O corpo de canções indica a malandragem e o engenho do poeta, artifícios que testemunham, para além do aspecto anárquico, a concepção rigorosa, precisa. Uma profusão de neologismos (“tropicalisura”, “analfatotes”, “Caegitano”), aliterações, transliterações, revolvem múltiplas referências à literatura e à música. Trechos de melodias e letras da canção tropicalista reescritos com ironia, ritmados pela prosódia com balanço de samba, frevo, rock e marcha. Recortando a última sílaba de alguns versos, Tom Zé começa o verso seguinte, ora fazendo humor (“com Juliana-vengando contra o vento”), ora aglutinando significados com alto teor sugestivo (“Universi-dadal-dadal…”, “da cun unha, unha, unha”). 

Vale enaltecer o canto e a interpretação do compositor por todo o disco. Sua voz consegue obter variações imprevisíveis, exibindo um tom mais declamatório e arriscando-se em melodias improváveis e jogos de interpretação. Como em “Amarração do Amor”, quando nos fala daquele ódio similar ao de “Odeio você”, canção de Caetano Veloso: o ódio do amante. A interpretação hilária de Tom Zé, ao forçar o sotaque para extrair o efeito cômico da frase “desse tamaninho”, adere perfeitamente ao conteúdo meio trágico, meio irônico, dos versos:

“A mãe-de-santo já me deu
Miniatura de você
Des’tamanhinh
É de palha costurada com agulha de crochê
Vou te derreter
Numa panela de dendê”

Tomemos a canção que, não à toa, dá nome ao disco. “Tropicália Lixo Lógico” se inicia com a sequência melódica com tinturas românticas de “Coração Materno”; os primeiros versos afirmam que o lobo (bobo?) não comeu ninguém. Alusão à bossa nova? Apesar da forte sugestão nessa direção, o verso diz respeito ao processo de colonização: a pureza de Chapeuzinho é invadida por Seu Lobo, que no entanto “não come ninguém”. Em ritmo de Jovem Guarda, tomamos conhecimento do processo constitutivo do lixo lógico: o “pacote de pensar” de seu Aristote (corruptela de Aristóteles), ao entrar em contato com “nossa moçárabe estrutura de pensar”, gera, por um processo psico-fisiológico, o subproduto do lixo lógico. Tom Zé concentra sua teoria diretamente sobre a canção-título, liberando espaço para uma sequência de canções que tangem o conceito indiretamente. Tal procedimento, ao contrário de enfraquecer, ampliou e enriqueceu o panorama da obra.

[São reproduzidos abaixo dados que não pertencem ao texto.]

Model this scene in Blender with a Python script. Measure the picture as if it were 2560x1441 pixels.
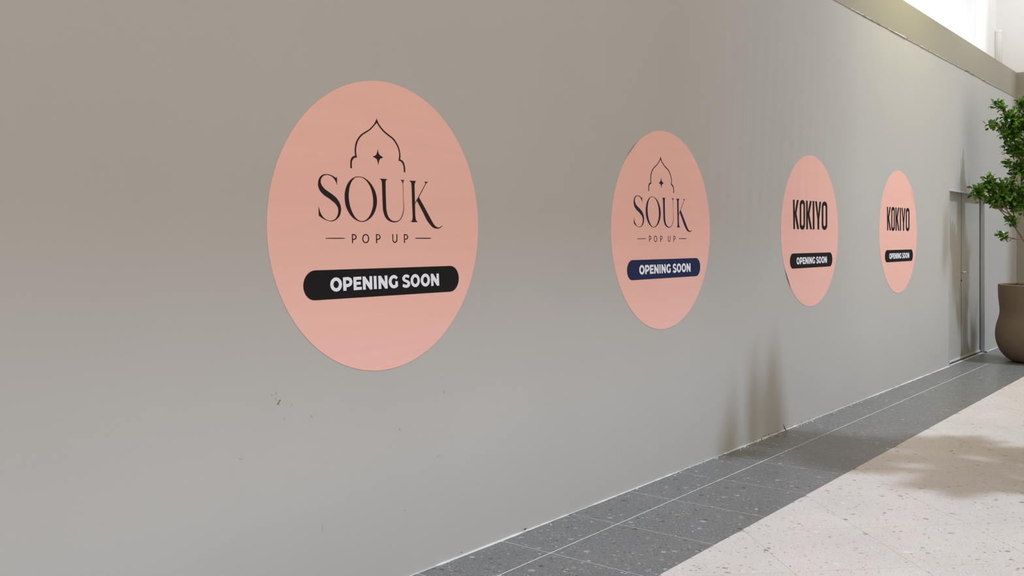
import bpy, bmesh, math, random
from mathutils import Vector, Matrix, noise
from mathutils.geometry import tessellate_polygon
for o in list(bpy.data.objects): bpy.data.objects.remove(o)
scene = bpy.context.scene
COL = scene.collection

# ------------------------------------------------------------------ camera
# world: X runs along the hoarding wall (its face is y = 0), corridor is y < 0, Z up, metres
THETA = math.radians(38.333)
cam_d = bpy.data.cameras.new('camera')
cam = bpy.data.objects.new('camera', cam_d); COL.objects.link(cam)
cam.location = (0.0, -3.024, 1.5)
cam.rotation_euler = (math.pi/2, 0, THETA - math.pi/2)
cam_d.sensor_width = 36.0
cam_d.lens = 2419.6*36.0/2560.0
cam_d.shift_y = -(720.5-596.9)/2560.0
cam_d.clip_end = 200
scene.camera = cam

# ------------------------------------------------------------------ light
world = bpy.data.worlds.new('world'); scene.world = world
world.use_nodes = True
bg = world.node_tree.nodes['Background']
bg.inputs['Color'].default_value = (1.0, 0.925, 0.80, 1)
bg.inputs['Strength'].default_value = 0.91
sun_d = bpy.data.lights.new('skylight_sun', 'SUN')
sun_d.energy = 2.6
sun_d.color = (0.68, 0.82, 1.0)
sun_d.angle = math.radians(2.8)
sun = bpy.data.objects.new('skylight_sun', sun_d); COL.objects.link(sun)
SUN_DIR = Vector((-0.2, 0.98, -1.96)).normalized()      # way the light travels
sun.rotation_euler = SUN_DIR.to_track_quat('-Z', 'Y').to_euler()
sun.location = (8, -6, 12)
vs = scene.view_settings
vs.view_transform = 'Standard'; vs.look = 'None'; vs.exposure = 0.0; vs.gamma = 1.0
vs.use_curve_mapping = False

# ------------------------------------------------------------------ helpers
def mat(name, color, rough=0.6, spec=0.5, metal=0.0):
    m = bpy.data.materials.new(name); m.use_nodes = True
    b = m.node_tree.nodes['Principled BSDF']
    b.inputs['Base Color'].default_value = (*color, 1)
    b.inputs['Roughness'].default_value = rough
    b.inputs['Specular IOR Level'].default_value = spec
    b.inputs['Metallic'].default_value = metal
    return m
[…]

Arrisco-me em algumas interpretações, por exemplo, “Capitais e tais” sugere a pregnância da ponte cultural do nordeste para São Paulo; “O Motoboi e Maria Clara” expõe com singela ironia as agruras da vida paulistana; “Não tenha ódio do verão” é um libelo contra o decantado ódio que alguns brasileiros sentem pelo Brasil, realçando a positividade do lixo lógico em detrimento da cultura ocidental. “NYC Subway Poetry Department” representa simultaneamente a internacionalização de Tom Zé e da Tropicália, enquanto “Amarração do amor” busca dar conta do aspecto passional do lixo lógico. E tantas outras, tão cativantes quanto as anteriores: “Debaixo da Marquise do Banco Central”, “De-de-dei Xá-Xá-Xá” e a curiosa “Jucaju”, que aparentemente sugere à inserção de Juca Chaves no contexto da Tropicália, como eminência parda a respeito do qual poucos falam. Acrescente-se os versos comoventes de “A terra, meus filhos”, a cantilena “Navegador de Canções” e “Aviso aos Passageiros”, rock’n’roll crítico às palavras de ordem institucionais.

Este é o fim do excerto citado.